Но победитель, вождь варваров, видя такое самопожертвование, повел себя как рыцарь в понимании Гумилёва, он не мог опуститься до разграбления и унижения побежденных. И варвары вспоминали не горящие крепости и селения, не добычу, взваленную на повозки, а «…царственно-синие женские взоры… и струны, / Которыми скальды гремели о женском величье…». Так о варварах мог написать только поэт-романтик. Поэтому портрет вождя скальдов, нарисованный Гумилёвым, столь привлекательно-благородный:
Гумилёв в письме своему учителю заметил, что успехи у него действительно есть. Он не просто ждал чужих советов, но и сам уже судил о других произведениях как поэт. Лето 1908 года было для Гумилёва урожайным на публикации: стихи, рассказы, рецензии в газетах и журналах.
В июне в газете «Речь» Гумилёв опубликовал стихотворение «Завещание» (№ 136), рассказ «Черный Дик» (№ 142) и рецензию на книгу С. В. фон Штейна «Славянские поэты», вышедшую в 1908 году. В шестом номере журнала «Весы» появились стихотворения «Волшебная скрипка», «Одержимый» и «Рыцарь с цепью».
В июльском номере журнала «Образование» Гумилёв назван в числе постоянных сотрудников. Появились рецензии на «Романтические цветы» также в журналах «Образование» и «Русская мысль». В седьмом номере журнала «Весна» печатается стихотворение Гумилёва «Камень» с подзаголовком «Бретонская легенда», которое позже поэт посвятит своей матери. В седьмом номере «Образования» кроме вышеуказанных было опубликовано стихотворение «В красном фраке с галунами». Газета «Речь» (№ 178) публикует рассказ Гумилёва «Последний придворный поэт».
В августе газета «Речь» публикует рецензию Н. Гумилёва на книгу А. Ремизова «Часы», выпущенную в Санкт-Петербурге в 1908 году издательством «Ego». В журнале «Русская мысль» появляются рассказы поэта «Принцесса Зара» и «Золотой рыцарь», а в журнале «Весы» — «Радости земной любви» с подзаголовком «Новеллы».

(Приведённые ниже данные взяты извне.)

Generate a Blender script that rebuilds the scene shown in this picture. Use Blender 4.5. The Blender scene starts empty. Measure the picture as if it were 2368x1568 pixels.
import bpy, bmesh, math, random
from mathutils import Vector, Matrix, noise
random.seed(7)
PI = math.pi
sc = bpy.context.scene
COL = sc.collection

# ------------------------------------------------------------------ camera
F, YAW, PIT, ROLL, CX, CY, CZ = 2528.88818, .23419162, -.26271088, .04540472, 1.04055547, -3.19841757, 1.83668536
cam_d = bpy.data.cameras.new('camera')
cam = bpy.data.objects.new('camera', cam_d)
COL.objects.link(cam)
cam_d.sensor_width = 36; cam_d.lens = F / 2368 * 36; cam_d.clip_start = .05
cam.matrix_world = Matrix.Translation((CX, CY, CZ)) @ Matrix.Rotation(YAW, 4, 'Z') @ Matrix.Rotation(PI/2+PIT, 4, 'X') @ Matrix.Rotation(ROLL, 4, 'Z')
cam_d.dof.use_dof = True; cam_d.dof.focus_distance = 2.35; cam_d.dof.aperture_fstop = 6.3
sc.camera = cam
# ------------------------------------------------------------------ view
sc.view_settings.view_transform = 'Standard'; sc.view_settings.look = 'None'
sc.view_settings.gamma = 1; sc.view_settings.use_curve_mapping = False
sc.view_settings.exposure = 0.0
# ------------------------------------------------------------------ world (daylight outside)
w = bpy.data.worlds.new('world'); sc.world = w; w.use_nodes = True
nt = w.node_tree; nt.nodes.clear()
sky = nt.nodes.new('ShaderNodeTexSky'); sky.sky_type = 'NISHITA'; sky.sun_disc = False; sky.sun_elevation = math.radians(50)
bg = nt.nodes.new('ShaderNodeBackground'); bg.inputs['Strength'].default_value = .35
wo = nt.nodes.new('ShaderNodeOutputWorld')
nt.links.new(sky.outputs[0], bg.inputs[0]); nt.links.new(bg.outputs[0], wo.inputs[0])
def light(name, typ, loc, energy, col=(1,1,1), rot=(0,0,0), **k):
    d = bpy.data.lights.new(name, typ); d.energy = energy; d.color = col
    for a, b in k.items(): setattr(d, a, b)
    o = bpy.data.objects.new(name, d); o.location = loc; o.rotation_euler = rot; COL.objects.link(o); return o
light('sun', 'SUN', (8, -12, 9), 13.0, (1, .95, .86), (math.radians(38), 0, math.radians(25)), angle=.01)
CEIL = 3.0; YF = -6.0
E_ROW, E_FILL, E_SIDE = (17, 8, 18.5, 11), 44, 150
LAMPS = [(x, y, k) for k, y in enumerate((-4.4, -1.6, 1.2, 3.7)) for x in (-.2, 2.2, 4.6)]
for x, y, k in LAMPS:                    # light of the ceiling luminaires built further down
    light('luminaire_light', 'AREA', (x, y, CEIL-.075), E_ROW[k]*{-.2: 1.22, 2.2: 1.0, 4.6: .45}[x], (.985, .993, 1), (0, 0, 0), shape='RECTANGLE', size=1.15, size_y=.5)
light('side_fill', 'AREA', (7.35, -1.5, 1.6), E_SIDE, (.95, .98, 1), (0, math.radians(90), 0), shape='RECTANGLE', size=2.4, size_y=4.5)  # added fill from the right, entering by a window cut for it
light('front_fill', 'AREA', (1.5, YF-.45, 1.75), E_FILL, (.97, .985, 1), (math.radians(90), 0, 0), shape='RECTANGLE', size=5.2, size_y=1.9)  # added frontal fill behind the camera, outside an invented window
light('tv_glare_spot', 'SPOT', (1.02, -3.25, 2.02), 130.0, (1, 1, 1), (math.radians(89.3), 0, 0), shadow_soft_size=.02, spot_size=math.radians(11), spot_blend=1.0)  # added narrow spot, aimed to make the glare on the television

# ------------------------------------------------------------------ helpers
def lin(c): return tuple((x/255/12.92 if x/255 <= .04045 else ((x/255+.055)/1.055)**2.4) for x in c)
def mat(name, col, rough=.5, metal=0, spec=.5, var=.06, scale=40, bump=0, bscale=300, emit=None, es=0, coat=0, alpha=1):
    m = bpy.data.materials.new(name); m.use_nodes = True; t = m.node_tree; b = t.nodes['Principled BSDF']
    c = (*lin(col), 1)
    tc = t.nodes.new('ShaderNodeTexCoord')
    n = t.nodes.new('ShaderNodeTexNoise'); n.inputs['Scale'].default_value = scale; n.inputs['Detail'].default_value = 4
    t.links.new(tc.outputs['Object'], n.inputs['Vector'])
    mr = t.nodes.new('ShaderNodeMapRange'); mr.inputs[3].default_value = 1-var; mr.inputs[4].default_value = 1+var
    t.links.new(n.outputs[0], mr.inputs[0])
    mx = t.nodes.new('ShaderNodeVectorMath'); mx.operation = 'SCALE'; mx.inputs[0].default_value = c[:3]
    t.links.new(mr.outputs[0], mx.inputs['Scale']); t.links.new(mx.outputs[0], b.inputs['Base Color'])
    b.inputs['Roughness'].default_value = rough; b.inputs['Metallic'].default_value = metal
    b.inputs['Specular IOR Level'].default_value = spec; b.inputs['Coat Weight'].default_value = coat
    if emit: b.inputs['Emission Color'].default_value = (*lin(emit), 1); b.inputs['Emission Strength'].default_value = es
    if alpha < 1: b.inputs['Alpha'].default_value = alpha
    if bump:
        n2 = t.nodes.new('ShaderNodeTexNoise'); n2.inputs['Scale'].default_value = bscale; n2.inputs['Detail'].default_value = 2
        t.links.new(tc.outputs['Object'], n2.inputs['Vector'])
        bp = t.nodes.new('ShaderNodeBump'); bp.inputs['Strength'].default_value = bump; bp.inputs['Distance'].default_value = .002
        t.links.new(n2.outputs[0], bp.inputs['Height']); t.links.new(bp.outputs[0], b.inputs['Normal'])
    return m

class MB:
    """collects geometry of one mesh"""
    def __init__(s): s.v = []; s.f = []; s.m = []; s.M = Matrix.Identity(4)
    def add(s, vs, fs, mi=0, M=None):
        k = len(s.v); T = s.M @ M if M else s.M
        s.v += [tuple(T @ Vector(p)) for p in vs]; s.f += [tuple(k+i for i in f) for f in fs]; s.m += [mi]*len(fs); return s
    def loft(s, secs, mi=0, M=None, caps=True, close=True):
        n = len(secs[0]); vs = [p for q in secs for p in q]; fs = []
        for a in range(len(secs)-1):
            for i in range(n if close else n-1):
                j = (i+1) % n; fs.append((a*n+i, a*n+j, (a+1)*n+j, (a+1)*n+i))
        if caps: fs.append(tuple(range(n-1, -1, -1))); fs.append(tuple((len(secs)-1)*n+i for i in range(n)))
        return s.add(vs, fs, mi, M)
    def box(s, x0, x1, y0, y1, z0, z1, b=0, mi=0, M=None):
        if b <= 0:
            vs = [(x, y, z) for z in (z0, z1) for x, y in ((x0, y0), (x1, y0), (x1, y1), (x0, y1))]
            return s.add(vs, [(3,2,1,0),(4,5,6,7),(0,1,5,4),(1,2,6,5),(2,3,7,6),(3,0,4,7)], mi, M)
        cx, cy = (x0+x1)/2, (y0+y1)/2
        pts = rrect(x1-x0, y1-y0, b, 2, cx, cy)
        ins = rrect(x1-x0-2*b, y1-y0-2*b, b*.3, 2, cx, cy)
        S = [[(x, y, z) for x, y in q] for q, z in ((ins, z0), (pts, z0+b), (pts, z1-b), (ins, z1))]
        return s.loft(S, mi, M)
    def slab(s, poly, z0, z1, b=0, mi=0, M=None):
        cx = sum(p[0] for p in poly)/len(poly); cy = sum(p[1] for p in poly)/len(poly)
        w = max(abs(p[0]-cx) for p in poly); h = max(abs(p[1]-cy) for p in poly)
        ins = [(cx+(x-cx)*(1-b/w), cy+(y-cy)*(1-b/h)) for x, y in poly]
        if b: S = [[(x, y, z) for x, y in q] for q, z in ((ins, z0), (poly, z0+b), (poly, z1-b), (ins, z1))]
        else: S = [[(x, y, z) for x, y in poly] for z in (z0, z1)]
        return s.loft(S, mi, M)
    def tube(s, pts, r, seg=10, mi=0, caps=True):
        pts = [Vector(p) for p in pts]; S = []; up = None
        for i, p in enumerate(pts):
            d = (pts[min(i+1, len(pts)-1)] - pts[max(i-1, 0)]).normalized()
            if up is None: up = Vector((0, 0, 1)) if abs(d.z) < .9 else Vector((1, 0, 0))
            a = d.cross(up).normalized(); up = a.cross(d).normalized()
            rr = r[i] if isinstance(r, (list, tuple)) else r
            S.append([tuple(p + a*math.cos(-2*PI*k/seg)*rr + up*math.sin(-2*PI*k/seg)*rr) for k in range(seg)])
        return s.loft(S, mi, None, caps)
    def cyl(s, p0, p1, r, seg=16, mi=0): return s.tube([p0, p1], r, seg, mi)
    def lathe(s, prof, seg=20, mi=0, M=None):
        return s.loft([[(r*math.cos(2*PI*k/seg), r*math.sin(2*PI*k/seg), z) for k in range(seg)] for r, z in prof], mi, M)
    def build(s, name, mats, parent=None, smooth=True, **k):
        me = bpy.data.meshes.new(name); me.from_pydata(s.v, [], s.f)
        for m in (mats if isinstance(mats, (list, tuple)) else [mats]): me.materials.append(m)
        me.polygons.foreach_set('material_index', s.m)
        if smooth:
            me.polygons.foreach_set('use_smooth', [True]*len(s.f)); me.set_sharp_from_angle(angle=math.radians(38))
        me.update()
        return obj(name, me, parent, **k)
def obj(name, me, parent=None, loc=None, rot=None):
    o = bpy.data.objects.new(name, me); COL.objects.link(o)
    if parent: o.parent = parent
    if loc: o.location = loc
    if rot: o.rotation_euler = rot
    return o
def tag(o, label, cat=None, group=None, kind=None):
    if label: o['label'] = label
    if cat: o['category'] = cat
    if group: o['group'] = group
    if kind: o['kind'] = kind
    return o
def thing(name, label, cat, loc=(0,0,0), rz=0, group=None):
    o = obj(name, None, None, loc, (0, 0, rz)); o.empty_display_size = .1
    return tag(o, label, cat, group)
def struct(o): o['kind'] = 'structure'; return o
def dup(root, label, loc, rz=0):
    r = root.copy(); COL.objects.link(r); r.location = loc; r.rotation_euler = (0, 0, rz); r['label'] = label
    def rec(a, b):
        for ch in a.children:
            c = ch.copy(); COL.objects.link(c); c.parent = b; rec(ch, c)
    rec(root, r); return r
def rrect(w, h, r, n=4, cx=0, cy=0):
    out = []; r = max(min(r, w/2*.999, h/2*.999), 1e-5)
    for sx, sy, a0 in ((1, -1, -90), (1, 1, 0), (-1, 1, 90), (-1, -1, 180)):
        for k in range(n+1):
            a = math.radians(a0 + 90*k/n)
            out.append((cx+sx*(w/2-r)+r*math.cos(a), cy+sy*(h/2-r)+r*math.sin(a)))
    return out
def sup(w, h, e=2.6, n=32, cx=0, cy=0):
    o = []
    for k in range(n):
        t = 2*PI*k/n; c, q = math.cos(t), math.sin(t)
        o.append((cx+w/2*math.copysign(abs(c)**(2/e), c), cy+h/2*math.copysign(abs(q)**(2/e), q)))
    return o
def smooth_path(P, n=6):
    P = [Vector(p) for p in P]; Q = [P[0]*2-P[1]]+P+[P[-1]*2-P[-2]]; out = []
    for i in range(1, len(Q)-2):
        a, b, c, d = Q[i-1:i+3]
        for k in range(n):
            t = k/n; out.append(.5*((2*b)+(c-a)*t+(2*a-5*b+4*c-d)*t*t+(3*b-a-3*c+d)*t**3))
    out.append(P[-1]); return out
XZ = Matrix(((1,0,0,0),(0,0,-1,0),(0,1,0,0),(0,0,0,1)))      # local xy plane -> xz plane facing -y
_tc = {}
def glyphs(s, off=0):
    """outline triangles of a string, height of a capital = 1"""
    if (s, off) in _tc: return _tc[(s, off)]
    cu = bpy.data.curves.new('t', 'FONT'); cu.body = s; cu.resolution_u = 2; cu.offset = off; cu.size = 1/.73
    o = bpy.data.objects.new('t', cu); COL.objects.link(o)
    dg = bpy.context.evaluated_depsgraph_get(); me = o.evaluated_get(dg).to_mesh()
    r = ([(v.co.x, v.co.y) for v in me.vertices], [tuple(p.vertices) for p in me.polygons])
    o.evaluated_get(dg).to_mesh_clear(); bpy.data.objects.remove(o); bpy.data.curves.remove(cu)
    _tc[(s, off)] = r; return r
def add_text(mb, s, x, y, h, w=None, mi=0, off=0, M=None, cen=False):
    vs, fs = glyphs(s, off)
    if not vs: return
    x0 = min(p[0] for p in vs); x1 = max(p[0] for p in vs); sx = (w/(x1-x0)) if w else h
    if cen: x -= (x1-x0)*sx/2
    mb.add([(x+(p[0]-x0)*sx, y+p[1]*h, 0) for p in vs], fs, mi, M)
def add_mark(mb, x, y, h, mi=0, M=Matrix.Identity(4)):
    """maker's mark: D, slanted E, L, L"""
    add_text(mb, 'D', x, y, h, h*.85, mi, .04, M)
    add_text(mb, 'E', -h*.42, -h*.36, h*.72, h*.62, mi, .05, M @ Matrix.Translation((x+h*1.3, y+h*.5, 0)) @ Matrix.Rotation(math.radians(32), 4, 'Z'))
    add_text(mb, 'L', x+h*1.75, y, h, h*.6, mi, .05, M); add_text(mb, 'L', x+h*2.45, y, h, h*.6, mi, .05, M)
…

Однако успехи не вскружили голову Гумилёву. В письме от 20 августа В. Брюсову он пишет, извиняясь за долгое молчание: «Все это время во мне совершался перелом во взгляде на творчество вообще, а на мое в частности. И я убедился в моем ничтожестве. В Париже я слишком много жил и работал и слишком мало думал. В России было наоборот: я научился судить и сравнивать. Не подумайте, что я соблазнился ересью Вяч. Иванова, Блока и других. По-прежнему я люблю и ценю больше всего путь, указанный для искусства Вами. Но я увидел, как далеко стою я от этого пути. В самом деле, Ваше творчество отмечено всегдашней силой мысли. Вы безукоризненно точно переводите жизнь на язык символов и знаков. Я же до сих пор смотрел на мир „пьяными глазами месяца“ (Нитше), я был похож на того, кто любил иероглифы не за смысл, вложенный в них, а за их начертание и перерисовывал их без всякой системы. В моих образах нет идейного основания, они — случайные сцепления атомов, а не органические тела. Надо начинать все сначала или идти по торной дорожке Городецкого. Но на последнее я не согласен. Вы говорите: „Есть для избранных годы молчания…“ Я думаю, что теперь они пришли и ко мне. Я еще пишу, но это не более как желание оставить после себя след, если мне суждено „одичать в зеленых тайнах“… Книгу я решил не издавать, а мои вещи после перелома будут слишком долго незрелы, чтобы их можно было печатать».
Конечно, Гумилёв лукавит, утверждая, что печатать будет нечего. Ведь далее в том же письме он опять пишет о своих успехах и интересуется, можно ли будет напечатать в «Весах» его стихи. Но в одном он не лукавит, и это покажут его дальнейшие поиски: он ищет новые формы творчества. Поэт хочет писать лучше и жаждет учиться этому у признанных мэтров русской словесности.
Вместе с тем Николай Степанович выполнил обещание, данное отцу, и 10 июля отправился в Санкт-Петербургский университет. В прошении на имя ректора бывший студент Сорбонны писал: «Честь имею просить Ваше Превосходительство о зачислении меня в число действительных студентов Санкт-Петербургского университета юридического факультета».
Август для обоих братьев Гумилёвых оказался знаменательным. 17 августа Высочайшим приказом Дмитрий Гумилёв был произведен в подпоручики с назначением в 147-й пехотный Самарский полк со старшинством с 17 июня 1908 года. Полк в ту пору был расквартирован в Ораниенбауме.